Tim Cook is even more of a joke than usual when compared to Elon Musk.
First Then,
Agree 100%. The U.S. media are clearly corrupt propagandists. Only the fully-blown (by Kamala?) TDS-afflicted don’t understand it.
Musk would have Apple offering real AI years ago – a real SIRI that works – not peddling vaporware while they feverishly try to catch up.
Cook is a virtue-signaling yawn.
Apple exited the car project because they recognized the very thing that’s taking down Tesla: that EV hardware is becoming a commodity market.

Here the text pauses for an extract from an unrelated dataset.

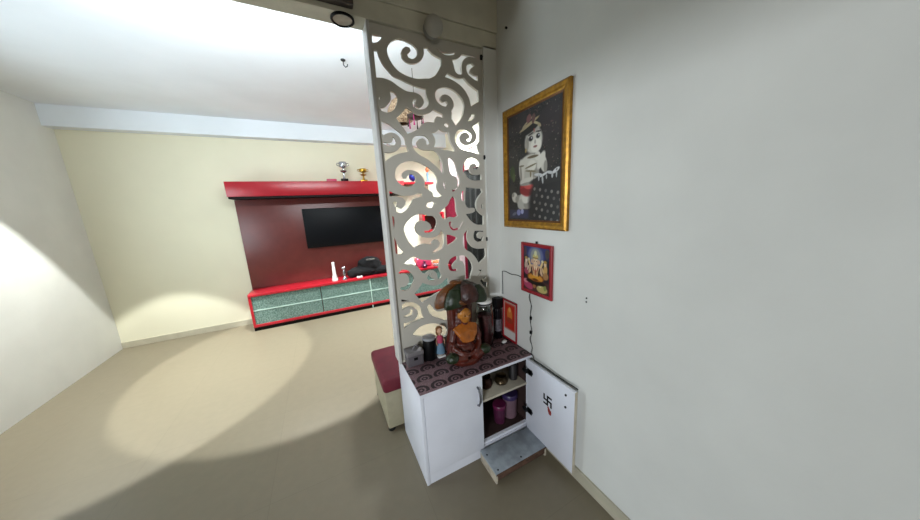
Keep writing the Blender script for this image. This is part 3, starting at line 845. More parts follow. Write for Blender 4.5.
G1, G2 = (176, 132, 62), (206, 176, 120)
D0 = (36, 28, 34)
red = [
    ('e', .5, .82, .62, .34, 0, (26, 32, 92)), ('e', .5, .78, .30, .24, 0, (84, 92, 128)), ('e', .5, .80, .19, .16, 0, (128, 132, 130)), ('e', .12, .52, .18, .28, 0, D0), ('e', .92, .5, .18, .28, 0, D0), ('e', .08, .88, .08, .10, 0, (60, 44, 60)), ('e', .93, .88, .08, .10, 0, (60, 52, 50)),
    ('b', .5, .10, .6, .17, 0, (74, 44, 40)), ('e', .20, .12, .22, .09, -20, (160, 60, 92)), ('e', .12, .20, .10, .05, 0, (196, 120, 130)), ('e', .75, .10, .20, .08, 0, (176, 160, 100)), ('e', .68, .17, .06, .04, 0, (206, 196, 150)), ('e', .86, .15, .05, .06, 0, (120, 130, 70)), ('e', .46, .13, .06, .05, 0, (150, 96, 60)), ('e', .5, .22, .36, .06, 0, (30, 24, 20)),
    ('e', .13, .56, .07, .11, 0, (176, 150, 134)), ('e', .14, .68, .05, .05, 0, (206, 184, 164)), ('e', .13, .73, .06, .03, 0, (150, 120, 60)), ('e', .15, .43, .10, .08, 0, (146, 62, 84)), ('e', .22, .52, .03, .08, -30, (190, 160, 140)),
    ('e', .87, .54, .07, .11, 0, (186, 146, 84)), ('e', .86, .66, .05, .05, 0, (206, 176, 140)), ('e', .86, .71, .06, .03, 0, (160, 124, 50)), ('e', .88, .41, .10, .08, 0, (150, 110, 70)), ('e', .78, .52, .03, .08, 30, (190, 156, 110)),
    ('e', .5, .33, .32, .09, 0, (150, 86, 30)), ('e', .34, .33, .12, .05, 20, (190, 130, 50)), ('e', .66, .33, .12, .05, -20, (190, 130, 50)), ('e', .5, .36, .12, .09, 0, (200, 142, 44)), ('e', .5, .28, .10, .03, 0, (96, 50, 24)),
    ('e', .5, .50, .17, .14, 0, (196, 160, 124)), ('e', .5, .44, .13, .06, 0, (180, 140, 100)), ('e', .5, .54, .08, .05, 0, (214, 186, 150)),
    ('e', .30, .50, .045, .12, -25, (190, 156, 124)), ('e', .70, .50, .045, .12, 25, (190, 156, 124)), ('e', .27, .63, .035, .08, 25, G2), ('e', .73, .63, .035, .08, -25, G2), ('e', .24, .71, .04, .03, 0, (200, 190, 150)), ('e', .76, .71, .04, .03, 0, (200, 190, 150)),
    ('e', .36, .46, .03, .10, 10, (60, 40, 34)), ('e', .64, .46, .03, .10, -10, (60, 40, 34)), ('e', .5, .46, .018, .09, 0, (150, 60, 50)), ('e', .42, .52, .02, .06, 20, (140, 60, 60)), ('e', .58, .52, .02, .06, -20, (140, 60, 60)),
    ('e', .5, .68, .10, .075, 0, (206, 176, 146)), ('e', .38, .68, .06, .05, 0, (186, 150, 124)), ('e', .62, .68, .06, .05, 0, (186, 150, 124)), ('e', .5, .60, .03, .07, 8, (200, 168, 136)), ('e', .5, .79, .10, .06, 0, (180, 168, 104)), ('e', .5, .86, .05, .06, 0, (190, 192, 150)), ('e', .5, .76, .11, .012, 0, (130, 84, 40)),
    ('e', .46, .69, .014, .010, 0, DK), ('e', .54, .69, .014, .010, 0, DK),
]
me = painted(0.225, 0.282, 90, 112, (36, 30, 40), red, speck=46, seed=8)
pr = picture((-0.003, -0.3845, 1.191), 0.265, 0.322, 0.021, 0.016, me, 'small red framed print of a golden seated deity below the gold framed picture', M['redframe'], shift=-0.005)
MB().box(-0.008, 0.008, -0.007, -0.001, 0.155, 0.175, 0.002).build('hanger', M['darkmetal'], pr)

red2 = [('b', .5, .60, .42, .36, 0, (172, 44, 30)), ('e', .5, .66, .22, .20, 0, (196, 112, 52)), ('e', .5, .80, .10, .07, 0, (214, 150, 90)), ('e', .5, .50, .28, .08, 0, (150, 56, 34)),
        ('b', .5, .10, .48, .12, 0, (196, 190, 184))]
me = painted(0.140, 0.272, 50, 90, (186, 170, 160), red2, speck=10, seed=4)
picture((-0.009, -0.121, 0.764), 0.158, 0.300, 0.011, 0.010, me, 'narrow red framed print standing on the maroon sheet against the right wall', M['redframe'], tilt=math.radians(-1.0))

# cables on the right wall
cp = [(-0.006, -0.330, 1.030)]
for k in range(1, 25):
    t = k / 24
    cp.append((-0.007 - 0.003 * math.sin(t * 19), -0.332 - 0.012 * t + 0.004 * math.sin(t * 26), 1.03 - 0.41 * t))
cbl = thing('hanging_wire', (-0.005, -0.335, 0.62), 'thin black wire hanging from the red deity print down to the cupboard top', 'wire')
part(MB().tube(cp, 0.0018, 6), 'wire', M['cable'], cbl)
part(MB().tube([(p[0], p[1] + 0.008 * math.sin(i * 0.75), p[2]) for i, p in enumerate(cp)], 0.0014, 6), 'wire', M['cable'], cbl)
for z in (0.86, 0.76):
    part(MB().box(-0.014, -0.002, -0.345, -0.331, z - 0.010, z + 0.012, 0.003), 'connector', M['black'], cbl)
wp = [(-0.004, -0.030, 0.94 + 0.174 * k / 6) for k in range(7)] + [(-0.004, -0.034 - 0.22 * k / 8, 1.115 + 0.004 * math.sin(k * 1.3)) for k in range(9)]
solo(MB().tube(wp, 0.0026, 6), 'wall_cable', M['cable'], (-0.004, -0.03, 1.11), 'thin grey-black cable running from the wall corner to the red deity print', 'cable')
dp = [(-0.012, -0.345, 0.616), (-0.018, -0.37, 0.612), (-0.030, -0.40, 0.598)]
dp += [(-0.024, -0.40 - 0.33 * k / 8, 0.594 + 0.003 * math.sin(k)) for k in range(1, 9)]
solo(MB().tube(dp, 0.0035, 6), 'power_cable', M['cable'], (-0.02, -0.5, 0.6), 'dark cable lying along the top of the open cupboard door', 'cable')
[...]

Within a few years the automotive market will look like the PC industry. A hundred generic hardware manufacturers, and two or three operating systems (Google & Apple).
Gen Y & Gen Z don’t care about cars like the rest of us. They care about experiences. And it will be difficult to make cars profitably outside of China and India.
The only question is, will Tesla try to be the “Apple” of the car business? (Offering a tightly-coupled hardware/software/services product.)
I don’t think there will be a sustainable business there (and if there is, it’s Apple’s for the taking if and when they want).
This is laughable.
I agree and we have Rivian to watch and see where EVs go. I bought BYD earlier in the year as I suspect the cheap Chinese EVs will do well over time. But generally, the margins in the auto biz are just not great.
I think the plug-in hybrids that Toyota is making today (love my 2024 Rav4 Prime) are going to be the more successful stopgap for the time being until the extended-range EVs get out into the market. Those are the ones with the tiny gas tank that charges the battery, but doesn’t connect directly to the drivetrain.